» **Brief**:
Every entry must be echoed exactly.

-- BEGIN Provided data --

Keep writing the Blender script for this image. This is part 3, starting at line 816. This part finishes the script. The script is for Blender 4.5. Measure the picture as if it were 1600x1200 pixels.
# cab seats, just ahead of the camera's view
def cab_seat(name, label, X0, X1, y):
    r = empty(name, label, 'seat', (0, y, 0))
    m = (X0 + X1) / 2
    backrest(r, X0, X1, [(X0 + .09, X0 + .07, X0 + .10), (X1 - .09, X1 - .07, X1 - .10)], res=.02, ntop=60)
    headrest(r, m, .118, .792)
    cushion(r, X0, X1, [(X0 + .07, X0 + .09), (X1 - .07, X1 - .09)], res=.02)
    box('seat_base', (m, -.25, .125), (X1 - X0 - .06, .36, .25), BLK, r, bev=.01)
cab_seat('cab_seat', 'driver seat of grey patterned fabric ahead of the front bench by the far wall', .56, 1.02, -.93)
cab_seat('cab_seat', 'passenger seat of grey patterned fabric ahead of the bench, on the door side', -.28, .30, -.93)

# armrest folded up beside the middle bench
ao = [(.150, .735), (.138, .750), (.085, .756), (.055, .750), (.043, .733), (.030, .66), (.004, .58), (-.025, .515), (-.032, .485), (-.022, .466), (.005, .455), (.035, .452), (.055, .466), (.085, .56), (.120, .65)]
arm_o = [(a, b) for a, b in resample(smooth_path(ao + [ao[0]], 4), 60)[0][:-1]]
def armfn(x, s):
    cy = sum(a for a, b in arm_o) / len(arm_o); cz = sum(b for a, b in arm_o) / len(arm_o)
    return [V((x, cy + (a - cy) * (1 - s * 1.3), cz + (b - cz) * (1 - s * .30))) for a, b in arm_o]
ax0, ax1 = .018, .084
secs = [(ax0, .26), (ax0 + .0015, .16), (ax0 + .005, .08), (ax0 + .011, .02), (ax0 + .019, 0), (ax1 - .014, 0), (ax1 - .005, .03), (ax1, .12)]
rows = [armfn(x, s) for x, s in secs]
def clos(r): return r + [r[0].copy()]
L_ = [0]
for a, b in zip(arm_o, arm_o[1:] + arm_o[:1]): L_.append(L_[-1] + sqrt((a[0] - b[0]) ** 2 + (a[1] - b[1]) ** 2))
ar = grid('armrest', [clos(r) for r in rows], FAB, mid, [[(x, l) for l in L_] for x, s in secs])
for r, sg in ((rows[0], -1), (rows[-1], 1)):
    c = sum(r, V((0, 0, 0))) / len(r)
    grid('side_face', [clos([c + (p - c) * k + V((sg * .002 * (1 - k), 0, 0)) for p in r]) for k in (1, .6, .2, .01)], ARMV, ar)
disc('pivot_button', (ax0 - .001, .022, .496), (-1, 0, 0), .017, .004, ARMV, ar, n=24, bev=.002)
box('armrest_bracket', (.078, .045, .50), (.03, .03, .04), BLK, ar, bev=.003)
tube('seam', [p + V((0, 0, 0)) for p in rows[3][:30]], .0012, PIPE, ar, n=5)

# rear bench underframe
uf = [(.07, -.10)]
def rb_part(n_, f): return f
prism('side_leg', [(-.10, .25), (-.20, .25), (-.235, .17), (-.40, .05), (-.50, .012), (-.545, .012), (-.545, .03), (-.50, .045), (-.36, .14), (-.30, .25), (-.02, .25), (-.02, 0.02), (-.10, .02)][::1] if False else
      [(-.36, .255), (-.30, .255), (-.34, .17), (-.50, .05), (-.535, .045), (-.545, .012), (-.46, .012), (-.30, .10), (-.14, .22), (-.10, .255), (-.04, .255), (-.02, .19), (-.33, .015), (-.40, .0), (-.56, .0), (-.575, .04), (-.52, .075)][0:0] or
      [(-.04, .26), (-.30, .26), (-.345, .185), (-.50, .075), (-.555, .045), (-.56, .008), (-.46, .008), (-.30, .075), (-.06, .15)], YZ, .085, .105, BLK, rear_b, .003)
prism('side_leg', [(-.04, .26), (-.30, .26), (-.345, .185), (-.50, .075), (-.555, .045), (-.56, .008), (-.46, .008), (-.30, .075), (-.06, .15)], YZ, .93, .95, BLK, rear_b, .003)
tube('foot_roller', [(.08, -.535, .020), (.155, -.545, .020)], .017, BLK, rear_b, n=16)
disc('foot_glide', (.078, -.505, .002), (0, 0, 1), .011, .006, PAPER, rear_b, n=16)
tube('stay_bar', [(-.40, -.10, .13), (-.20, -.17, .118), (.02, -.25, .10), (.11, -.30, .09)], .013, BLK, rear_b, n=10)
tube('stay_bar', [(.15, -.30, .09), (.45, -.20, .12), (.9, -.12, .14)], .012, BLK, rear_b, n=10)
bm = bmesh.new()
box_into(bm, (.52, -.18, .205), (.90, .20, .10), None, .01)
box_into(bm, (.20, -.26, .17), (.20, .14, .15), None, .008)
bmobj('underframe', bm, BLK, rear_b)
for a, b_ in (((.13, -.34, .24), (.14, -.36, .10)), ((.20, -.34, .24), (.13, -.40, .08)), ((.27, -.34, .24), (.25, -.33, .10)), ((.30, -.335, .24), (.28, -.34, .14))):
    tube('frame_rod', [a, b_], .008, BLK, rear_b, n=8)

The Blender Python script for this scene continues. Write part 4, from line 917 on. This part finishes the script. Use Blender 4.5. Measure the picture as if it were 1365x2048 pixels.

-- END Provided data --

» **Task result**:
Keep writing the Blender script for this image. This is part 3, starting at line 816. This part finishes the script. The script is for Blender 4.5. Measure the picture as if it were 1600x1200 pixels.
# cab seats, just ahead of the camera's view
def cab_seat(name, label, X0, X1, y):
    r = empty(name, label, 'seat', (0, y, 0))
    m = (X0 + X1) / 2
    backrest(r, X0, X1, [(X0 + .09, X0 + .07, X0 + .10), (X1 - .09, X1 - .07, X1 - .10)], res=.02, ntop=60)
    headrest(r, m, .118, .792)
    cushion(r, X0, X1, [(X0 + .07, X0 + .09), (X1 - .07, X1 - .09)], res=.02)
    box('seat_base', (m, -.25, .125), (X1 - X0 - .06, .36, .25), BLK, r, bev=.01)
cab_seat('cab_seat', 'driver seat of grey patterned fabric ahead of the front bench by the far wall', .56, 1.02, -.93)
cab_seat('cab_seat', 'passenger seat of grey patterned fabric ahead of the bench, on the door side', -.28, .30, -.93)

# armrest folded up beside the middle bench
ao = [(.150, .735), (.138, .750), (.085, .756), (.055, .750), (.043, .733), (.030, .66), (.004, .58), (-.025, .515), (-.032, .485), (-.022, .466), (.005, .455), (.035, .452), (.055, .466), (.085, .56), (.120, .65)]
arm_o = [(a, b) for a, b in resample(smooth_path(ao + [ao[0]], 4), 60)[0][:-1]]
def armfn(x, s):
    cy = sum(a for a, b in arm_o) / len(arm_o); cz = sum(b for a, b in arm_o) / len(arm_o)
    return [V((x, cy + (a - cy) * (1 - s * 1.3), cz + (b - cz) * (1 - s * .30))) for a, b in arm_o]
ax0, ax1 = .018, .084
secs = [(ax0, .26), (ax0 + .0015, .16), (ax0 + .005, .08), (ax0 + .011, .02), (ax0 + .019, 0), (ax1 - .014, 0), (ax1 - .005, .03), (ax1, .12)]
rows = [armfn(x, s) for x, s in secs]
def clos(r): return r + [r[0].copy()]
L_ = [0]
for a, b in zip(arm_o, arm_o[1:] + arm_o[:1]): L_.append(L_[-1] + sqrt((a[0] - b[0]) ** 2 + (a[1] - b[1]) ** 2))
ar = grid('armrest', [clos(r) for r in rows], FAB, mid, [[(x, l) for l in L_] for x, s in secs])
for r, sg in ((rows[0], -1), (rows[-1], 1)):
    c = sum(r, V((0, 0, 0))) / len(r)
    grid('side_face', [clos([c + (p - c) * k + V((sg * .002 * (1 - k), 0, 0)) for p in r]) for k in (1, .6, .2, .01)], ARMV, ar)
disc('pivot_button', (ax0 - .001, .022, .496), (-1, 0, 0), .017, .004, ARMV, ar, n=24, bev=.002)
box('armrest_bracket', (.078, .045, .50), (.03, .03, .04), BLK, ar, bev=.003)
tube('seam', [p + V((0, 0, 0)) for p in rows[3][:30]], .0012, PIPE, ar, n=5)

# rear bench underframe
uf = [(.07, -.10)]
def rb_part(n_, f): return f
prism('side_leg', [(-.10, .25), (-.20, .25), (-.235, .17), (-.40, .05), (-.50, .012), (-.545, .012), (-.545, .03), (-.50, .045), (-.36, .14), (-.30, .25), (-.02, .25), (-.02, 0.02), (-.10, .02)][::1] if False else
      [(-.36, .255), (-.30, .255), (-.34, .17), (-.50, .05), (-.535, .045), (-.545, .012), (-.46, .012), (-.30, .10), (-.14, .22), (-.10, .255), (-.04, .255), (-.02, .19), (-.33, .015), (-.40, .0), (-.56, .0), (-.575, .04), (-.52, .075)][0:0] or
      [(-.04, .26), (-.30, .26), (-.345, .185), (-.50, .075), (-.555, .045), (-.56, .008), (-.46, .008), (-.30, .075), (-.06, .15)], YZ, .085, .105, BLK, rear_b, .003)
prism('side_leg', [(-.04, .26), (-.30, .26), (-.345, .185), (-.50, .075), (-.555, .045), (-.56, .008), (-.46, .008), (-.30, .075), (-.06, .15)], YZ, .93, .95, BLK, rear_b, .003)
tube('foot_roller', [(.08, -.535, .020), (.155, -.545, .020)], .017, BLK, rear_b, n=16)
disc('foot_glide', (.078, -.505, .002), (0, 0, 1), .011, .006, PAPER, rear_b, n=16)
tube('stay_bar', [(-.40, -.10, .13), (-.20, -.17, .118), (.02, -.25, .10), (.11, -.30, .09)], .013, BLK, rear_b, n=10)
tube('stay_bar', [(.15, -.30, .09), (.45, -.20, .12), (.9, -.12, .14)], .012, BLK, rear_b, n=10)
bm = bmesh.new()
box_into(bm, (.52, -.18, .205), (.90, .20, .10), None, .01)
box_into(bm, (.20, -.26, .17), (.20, .14, .15), None, .008)
bmobj('underframe', bm, BLK, rear_b)
for a, b_ in (((.13, -.34, .24), (.14, -.36, .10)), ((.20, -.34, .24), (.13, -.40, .08)), ((.27, -.34, .24), (.25, -.33, .10)), ((.30, -.335, .24), (.28, -.34, .14))):
    tube('frame_rod', [a, b_], .008, BLK, rear_b, n=8)

The Blender Python script for this scene continues. Write part 4, from line 917 on. This part finishes the script. Use Blender 4.5. Measure the picture as if it were 1365x2048 pixels.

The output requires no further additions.